About the Artist

My first introduction to fines arts came when I was ten years old and my grandmother sat me down one Saturday with a blank canvas and some oil paints and a brush. She gave me my first lesson in still life painting. The subject, my favorite stuffed bear. It really turned out well (well, so I thought at the time). I continued to draw and paint off and on throughout my school years. After school I began painting again with oils and watercolors. But somewhere in the back of my mind, it was glass that really held my attraction. Stained glass types of work appear time and again in my early works; I never realized until much later in life when I look back on those projects.

I come from a remarkable talented family of artists. My great-grandmother and grandmother spent their retirement years with easels and oil paints diligently covering every flat surface they could find with images of beaches, flowers, and mountains. My grandfather turns out all kinds of objects in wood from his shop from fine furniture to turned objects on the lathe. My father is adept at sculpture in copper, brass, silver and gold leaf. While none of us have gotten rich or become world-famous, we all have made, and continue to make our own contributions to society.

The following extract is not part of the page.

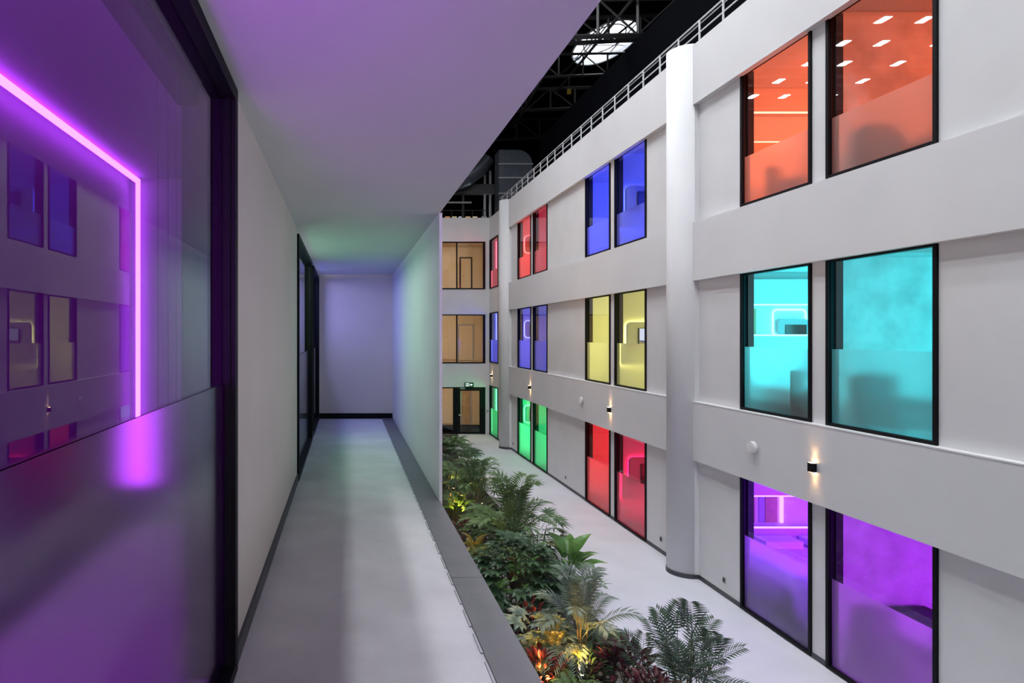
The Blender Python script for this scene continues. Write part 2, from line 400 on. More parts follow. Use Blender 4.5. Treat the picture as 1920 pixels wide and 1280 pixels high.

I believe we all have something that fascinates us. Mine would be glass. The marvel that is chemistry converts sand and other chemicals into a transparent material that can yield every color imaginable. Alchemy that goes back to the first century AD when the Romans began crafting glass into windows.

My history in glass isn’t quite as ancient. I was browsing a local bookstore and happened upon a “do it yourself” manual on the art of stained glass construction. Why it never occurred to me before that an ordinary person like me could learn the art I’ll never known. I bought the book and a new world began. My aspiration is to revive the art of the medieval painted windows with subject matter from today’s life.